— Begin —

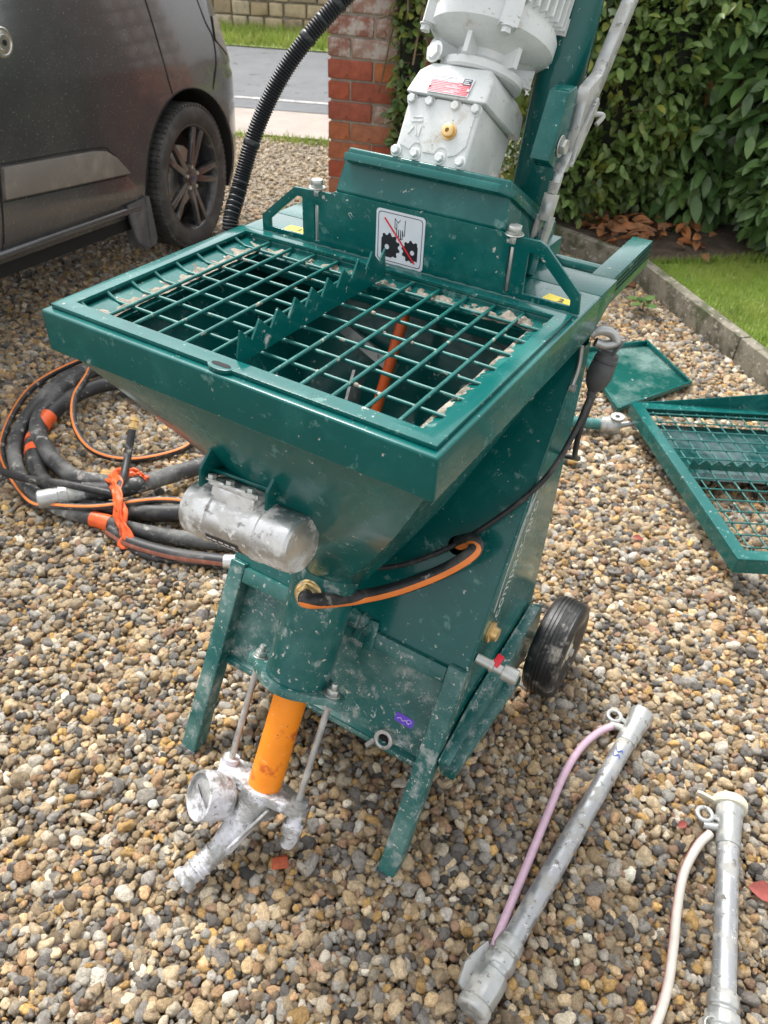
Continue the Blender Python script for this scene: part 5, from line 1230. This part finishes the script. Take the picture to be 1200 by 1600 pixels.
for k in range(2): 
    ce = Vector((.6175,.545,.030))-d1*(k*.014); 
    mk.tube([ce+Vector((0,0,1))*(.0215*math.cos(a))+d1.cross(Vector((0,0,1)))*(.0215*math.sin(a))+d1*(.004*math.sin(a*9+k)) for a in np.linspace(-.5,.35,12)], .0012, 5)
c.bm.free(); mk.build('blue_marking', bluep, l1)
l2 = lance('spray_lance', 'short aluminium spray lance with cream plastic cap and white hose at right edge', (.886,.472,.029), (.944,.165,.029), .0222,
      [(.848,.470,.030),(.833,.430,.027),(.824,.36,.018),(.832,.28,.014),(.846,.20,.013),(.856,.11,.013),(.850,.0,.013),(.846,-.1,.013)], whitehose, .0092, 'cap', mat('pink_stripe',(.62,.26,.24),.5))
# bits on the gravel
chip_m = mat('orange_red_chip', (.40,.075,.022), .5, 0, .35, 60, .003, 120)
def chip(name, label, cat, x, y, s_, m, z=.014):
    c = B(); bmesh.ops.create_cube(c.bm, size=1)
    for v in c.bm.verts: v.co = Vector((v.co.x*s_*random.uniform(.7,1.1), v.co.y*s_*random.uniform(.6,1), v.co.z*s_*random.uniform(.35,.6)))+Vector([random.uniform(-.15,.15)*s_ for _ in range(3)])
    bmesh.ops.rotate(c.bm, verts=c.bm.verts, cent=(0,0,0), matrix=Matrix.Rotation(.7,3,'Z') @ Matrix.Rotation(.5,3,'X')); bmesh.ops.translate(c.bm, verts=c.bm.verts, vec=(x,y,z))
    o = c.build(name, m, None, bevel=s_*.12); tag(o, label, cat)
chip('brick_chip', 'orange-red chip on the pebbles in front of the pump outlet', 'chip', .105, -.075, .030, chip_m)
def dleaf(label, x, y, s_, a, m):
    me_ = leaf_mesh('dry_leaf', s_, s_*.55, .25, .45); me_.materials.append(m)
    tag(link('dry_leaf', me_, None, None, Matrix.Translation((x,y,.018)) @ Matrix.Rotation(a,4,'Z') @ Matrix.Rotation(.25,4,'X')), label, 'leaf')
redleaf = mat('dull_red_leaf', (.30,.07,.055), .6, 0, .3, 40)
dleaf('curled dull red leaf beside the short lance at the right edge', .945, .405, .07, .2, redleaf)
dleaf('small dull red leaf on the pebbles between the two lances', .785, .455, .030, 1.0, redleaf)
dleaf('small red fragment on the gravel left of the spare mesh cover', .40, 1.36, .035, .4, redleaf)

— End —
— Begin —

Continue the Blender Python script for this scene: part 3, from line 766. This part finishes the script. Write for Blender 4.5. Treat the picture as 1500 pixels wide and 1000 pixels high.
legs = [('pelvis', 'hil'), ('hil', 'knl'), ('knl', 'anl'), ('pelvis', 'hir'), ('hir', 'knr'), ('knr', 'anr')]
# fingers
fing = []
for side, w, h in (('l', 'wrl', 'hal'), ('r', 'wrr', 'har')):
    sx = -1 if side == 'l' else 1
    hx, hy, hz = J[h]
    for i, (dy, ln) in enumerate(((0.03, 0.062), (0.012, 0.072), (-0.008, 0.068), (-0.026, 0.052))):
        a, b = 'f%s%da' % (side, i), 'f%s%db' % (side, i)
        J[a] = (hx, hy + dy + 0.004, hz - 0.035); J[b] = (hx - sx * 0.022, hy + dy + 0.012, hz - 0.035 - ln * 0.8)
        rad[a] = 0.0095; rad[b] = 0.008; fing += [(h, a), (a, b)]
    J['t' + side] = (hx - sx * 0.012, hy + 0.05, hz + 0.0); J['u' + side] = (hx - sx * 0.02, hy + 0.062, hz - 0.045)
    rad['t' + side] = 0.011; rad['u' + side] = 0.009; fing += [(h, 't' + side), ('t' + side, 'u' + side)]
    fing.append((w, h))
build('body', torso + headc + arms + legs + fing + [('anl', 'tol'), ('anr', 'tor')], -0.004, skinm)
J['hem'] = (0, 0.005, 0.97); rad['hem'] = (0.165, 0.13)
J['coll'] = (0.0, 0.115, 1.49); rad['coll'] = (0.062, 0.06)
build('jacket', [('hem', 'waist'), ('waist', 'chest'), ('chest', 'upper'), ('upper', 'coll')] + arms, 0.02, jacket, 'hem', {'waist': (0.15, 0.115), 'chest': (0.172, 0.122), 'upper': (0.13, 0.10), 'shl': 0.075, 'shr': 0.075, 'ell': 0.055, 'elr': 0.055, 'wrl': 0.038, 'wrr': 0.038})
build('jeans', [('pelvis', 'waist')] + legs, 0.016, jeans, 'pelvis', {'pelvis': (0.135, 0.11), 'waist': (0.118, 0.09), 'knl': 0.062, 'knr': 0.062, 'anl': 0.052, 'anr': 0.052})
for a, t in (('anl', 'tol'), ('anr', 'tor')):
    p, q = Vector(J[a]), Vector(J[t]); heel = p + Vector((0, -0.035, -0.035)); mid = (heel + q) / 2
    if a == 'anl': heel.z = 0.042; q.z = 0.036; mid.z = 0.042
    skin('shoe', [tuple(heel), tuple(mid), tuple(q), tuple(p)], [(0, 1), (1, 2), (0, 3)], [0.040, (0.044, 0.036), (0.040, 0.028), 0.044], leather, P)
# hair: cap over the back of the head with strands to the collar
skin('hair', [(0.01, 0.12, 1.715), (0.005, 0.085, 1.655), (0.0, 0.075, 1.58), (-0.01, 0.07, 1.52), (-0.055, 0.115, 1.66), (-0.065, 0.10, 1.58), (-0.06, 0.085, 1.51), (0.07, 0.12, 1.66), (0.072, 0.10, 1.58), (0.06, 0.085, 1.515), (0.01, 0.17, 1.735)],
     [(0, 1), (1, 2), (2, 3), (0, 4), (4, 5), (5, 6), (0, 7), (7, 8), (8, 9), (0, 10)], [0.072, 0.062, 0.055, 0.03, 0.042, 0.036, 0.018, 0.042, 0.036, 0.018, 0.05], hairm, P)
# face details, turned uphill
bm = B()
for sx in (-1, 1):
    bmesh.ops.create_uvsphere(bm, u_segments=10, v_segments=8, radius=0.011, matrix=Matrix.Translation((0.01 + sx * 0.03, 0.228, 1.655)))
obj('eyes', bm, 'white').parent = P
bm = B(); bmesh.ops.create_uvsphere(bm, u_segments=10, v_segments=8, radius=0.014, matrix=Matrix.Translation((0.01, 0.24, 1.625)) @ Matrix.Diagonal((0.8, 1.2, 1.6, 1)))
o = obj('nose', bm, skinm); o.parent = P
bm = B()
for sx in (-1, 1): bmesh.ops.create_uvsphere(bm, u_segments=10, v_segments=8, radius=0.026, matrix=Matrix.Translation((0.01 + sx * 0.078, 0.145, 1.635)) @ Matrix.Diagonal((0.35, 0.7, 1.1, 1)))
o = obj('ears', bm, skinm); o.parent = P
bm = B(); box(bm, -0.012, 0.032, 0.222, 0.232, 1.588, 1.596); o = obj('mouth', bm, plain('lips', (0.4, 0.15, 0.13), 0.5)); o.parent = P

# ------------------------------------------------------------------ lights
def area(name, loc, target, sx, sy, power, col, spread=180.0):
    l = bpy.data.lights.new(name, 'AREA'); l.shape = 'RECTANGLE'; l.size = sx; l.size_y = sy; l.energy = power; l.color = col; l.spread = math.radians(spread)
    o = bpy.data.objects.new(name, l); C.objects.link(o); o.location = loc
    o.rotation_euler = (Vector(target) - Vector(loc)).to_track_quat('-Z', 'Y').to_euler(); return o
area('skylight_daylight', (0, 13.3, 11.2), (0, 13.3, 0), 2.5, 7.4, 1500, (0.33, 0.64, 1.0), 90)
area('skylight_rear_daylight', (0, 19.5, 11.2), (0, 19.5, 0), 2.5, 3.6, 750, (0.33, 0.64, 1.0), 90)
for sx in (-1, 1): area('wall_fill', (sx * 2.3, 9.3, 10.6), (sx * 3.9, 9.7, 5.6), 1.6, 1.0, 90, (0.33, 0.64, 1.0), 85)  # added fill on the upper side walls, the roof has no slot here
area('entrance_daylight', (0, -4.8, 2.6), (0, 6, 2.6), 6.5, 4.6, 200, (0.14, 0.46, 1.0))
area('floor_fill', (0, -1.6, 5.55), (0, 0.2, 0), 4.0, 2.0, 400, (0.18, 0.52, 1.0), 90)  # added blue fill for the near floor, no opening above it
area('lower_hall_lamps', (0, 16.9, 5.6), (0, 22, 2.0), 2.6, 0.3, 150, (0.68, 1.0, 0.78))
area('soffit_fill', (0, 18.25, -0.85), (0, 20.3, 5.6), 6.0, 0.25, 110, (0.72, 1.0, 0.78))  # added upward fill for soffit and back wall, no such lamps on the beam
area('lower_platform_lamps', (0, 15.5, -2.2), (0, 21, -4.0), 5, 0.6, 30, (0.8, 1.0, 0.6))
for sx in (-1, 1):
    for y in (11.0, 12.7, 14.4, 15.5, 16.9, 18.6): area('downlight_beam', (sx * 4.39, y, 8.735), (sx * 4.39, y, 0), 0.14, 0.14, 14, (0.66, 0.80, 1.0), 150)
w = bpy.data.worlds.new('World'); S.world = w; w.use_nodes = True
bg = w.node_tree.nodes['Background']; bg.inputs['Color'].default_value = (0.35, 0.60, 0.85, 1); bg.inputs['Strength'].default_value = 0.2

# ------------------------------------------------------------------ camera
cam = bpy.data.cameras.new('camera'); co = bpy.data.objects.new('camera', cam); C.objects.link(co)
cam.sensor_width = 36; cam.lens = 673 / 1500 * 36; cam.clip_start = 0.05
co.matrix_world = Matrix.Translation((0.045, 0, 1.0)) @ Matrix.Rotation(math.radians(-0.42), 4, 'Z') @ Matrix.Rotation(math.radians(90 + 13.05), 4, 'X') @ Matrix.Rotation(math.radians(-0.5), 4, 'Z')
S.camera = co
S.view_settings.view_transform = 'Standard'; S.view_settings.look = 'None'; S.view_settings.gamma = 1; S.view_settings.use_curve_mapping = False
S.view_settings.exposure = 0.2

— End —
— Begin —

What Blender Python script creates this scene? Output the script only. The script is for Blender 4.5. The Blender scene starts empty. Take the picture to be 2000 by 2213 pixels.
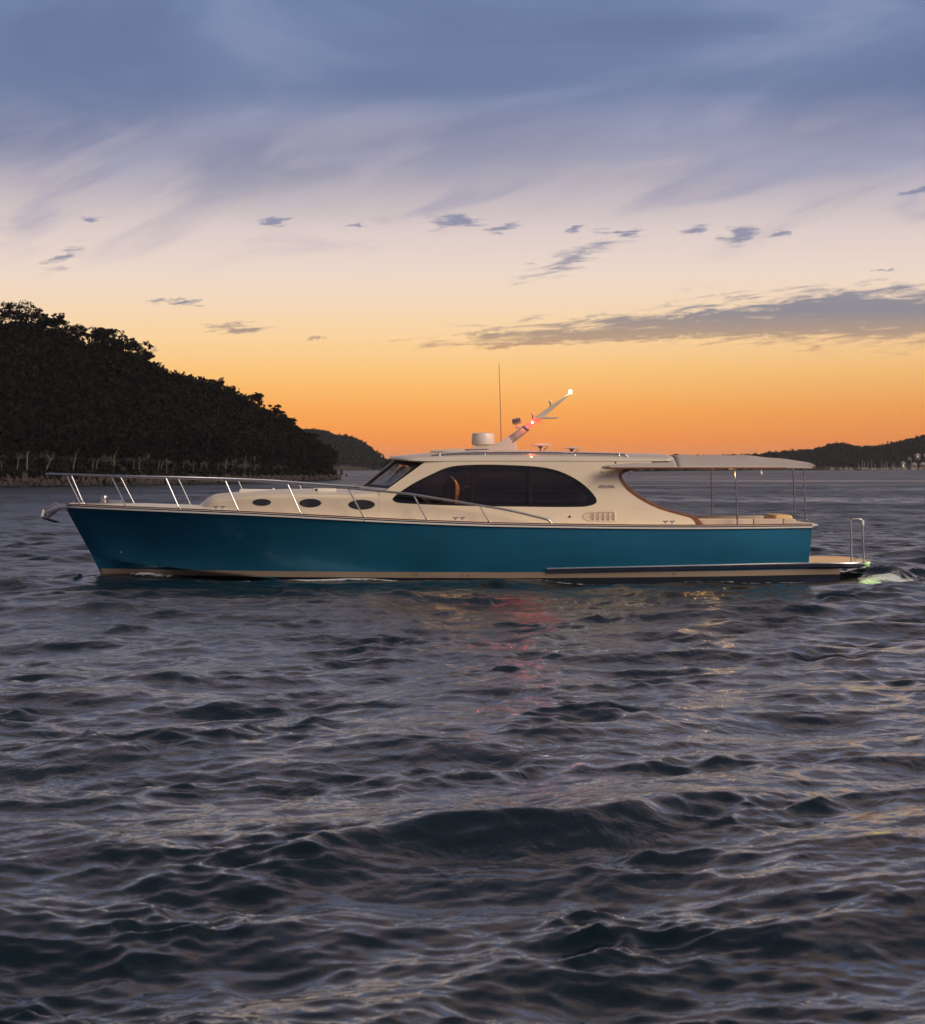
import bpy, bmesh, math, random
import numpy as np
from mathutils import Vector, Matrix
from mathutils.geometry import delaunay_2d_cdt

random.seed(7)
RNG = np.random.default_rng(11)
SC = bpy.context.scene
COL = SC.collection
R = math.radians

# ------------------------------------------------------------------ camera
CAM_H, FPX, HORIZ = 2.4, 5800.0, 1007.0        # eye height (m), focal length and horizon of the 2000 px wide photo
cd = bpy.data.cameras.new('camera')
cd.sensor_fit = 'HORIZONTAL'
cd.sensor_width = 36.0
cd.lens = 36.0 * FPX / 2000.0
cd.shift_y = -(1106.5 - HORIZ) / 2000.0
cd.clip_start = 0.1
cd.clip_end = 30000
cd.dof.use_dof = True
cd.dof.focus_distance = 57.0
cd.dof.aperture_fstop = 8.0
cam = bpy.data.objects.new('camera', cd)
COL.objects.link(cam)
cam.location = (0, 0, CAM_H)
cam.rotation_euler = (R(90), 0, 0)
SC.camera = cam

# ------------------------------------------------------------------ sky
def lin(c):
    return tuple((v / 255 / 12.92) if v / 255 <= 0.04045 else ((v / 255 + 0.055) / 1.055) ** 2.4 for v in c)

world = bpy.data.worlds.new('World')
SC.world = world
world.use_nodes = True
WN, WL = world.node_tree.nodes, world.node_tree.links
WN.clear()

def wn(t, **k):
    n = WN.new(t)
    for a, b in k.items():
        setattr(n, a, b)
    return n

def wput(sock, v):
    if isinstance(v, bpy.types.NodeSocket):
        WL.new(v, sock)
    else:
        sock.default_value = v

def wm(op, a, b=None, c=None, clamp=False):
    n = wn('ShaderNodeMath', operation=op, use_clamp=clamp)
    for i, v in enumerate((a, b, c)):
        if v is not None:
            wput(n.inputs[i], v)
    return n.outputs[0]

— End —

→ **EXERCISE REQUIREMENTS**: Output the section opening with the line that has "Continue the Blender Python script for this scene: part 5, from" and closing with the line that has "dleaf('small red fragment". Keep both end lines and leave out the rest.

→ **EXERCISE RESULT**:
Continue the Blender Python script for this scene: part 5, from line 1230. This part finishes the script. Take the picture to be 1200 by 1600 pixels.
for k in range(2): 
    ce = Vector((.6175,.545,.030))-d1*(k*.014); 
    mk.tube([ce+Vector((0,0,1))*(.0215*math.cos(a))+d1.cross(Vector((0,0,1)))*(.0215*math.sin(a))+d1*(.004*math.sin(a*9+k)) for a in np.linspace(-.5,.35,12)], .0012, 5)
c.bm.free(); mk.build('blue_marking', bluep, l1)
l2 = lance('spray_lance', 'short aluminium spray lance with cream plastic cap and white hose at right edge', (.886,.472,.029), (.944,.165,.029), .0222,
      [(.848,.470,.030),(.833,.430,.027),(.824,.36,.018),(.832,.28,.014),(.846,.20,.013),(.856,.11,.013),(.850,.0,.013),(.846,-.1,.013)], whitehose, .0092, 'cap', mat('pink_stripe',(.62,.26,.24),.5))
# bits on the gravel
chip_m = mat('orange_red_chip', (.40,.075,.022), .5, 0, .35, 60, .003, 120)
def chip(name, label, cat, x, y, s_, m, z=.014):
    c = B(); bmesh.ops.create_cube(c.bm, size=1)
    for v in c.bm.verts: v.co = Vector((v.co.x*s_*random.uniform(.7,1.1), v.co.y*s_*random.uniform(.6,1), v.co.z*s_*random.uniform(.35,.6)))+Vector([random.uniform(-.15,.15)*s_ for _ in range(3)])
    bmesh.ops.rotate(c.bm, verts=c.bm.verts, cent=(0,0,0), matrix=Matrix.Rotation(.7,3,'Z') @ Matrix.Rotation(.5,3,'X')); bmesh.ops.translate(c.bm, verts=c.bm.verts, vec=(x,y,z))
    o = c.build(name, m, None, bevel=s_*.12); tag(o, label, cat)
chip('brick_chip', 'orange-red chip on the pebbles in front of the pump outlet', 'chip', .105, -.075, .030, chip_m)
def dleaf(label, x, y, s_, a, m):
    me_ = leaf_mesh('dry_leaf', s_, s_*.55, .25, .45); me_.materials.append(m)
    tag(link('dry_leaf', me_, None, None, Matrix.Translation((x,y,.018)) @ Matrix.Rotation(a,4,'Z') @ Matrix.Rotation(.25,4,'X')), label, 'leaf')
redleaf = mat('dull_red_leaf', (.30,.07,.055), .6, 0, .3, 40)
dleaf('curled dull red leaf beside the short lance at the right edge', .945, .405, .07, .2, redleaf)
dleaf('small dull red leaf on the pebbles between the two lances', .785, .455, .030, 1.0, redleaf)
dleaf('small red fragment on the gravel left of the spare mesh cover', .40, 1.36, .035, .4, redleaf)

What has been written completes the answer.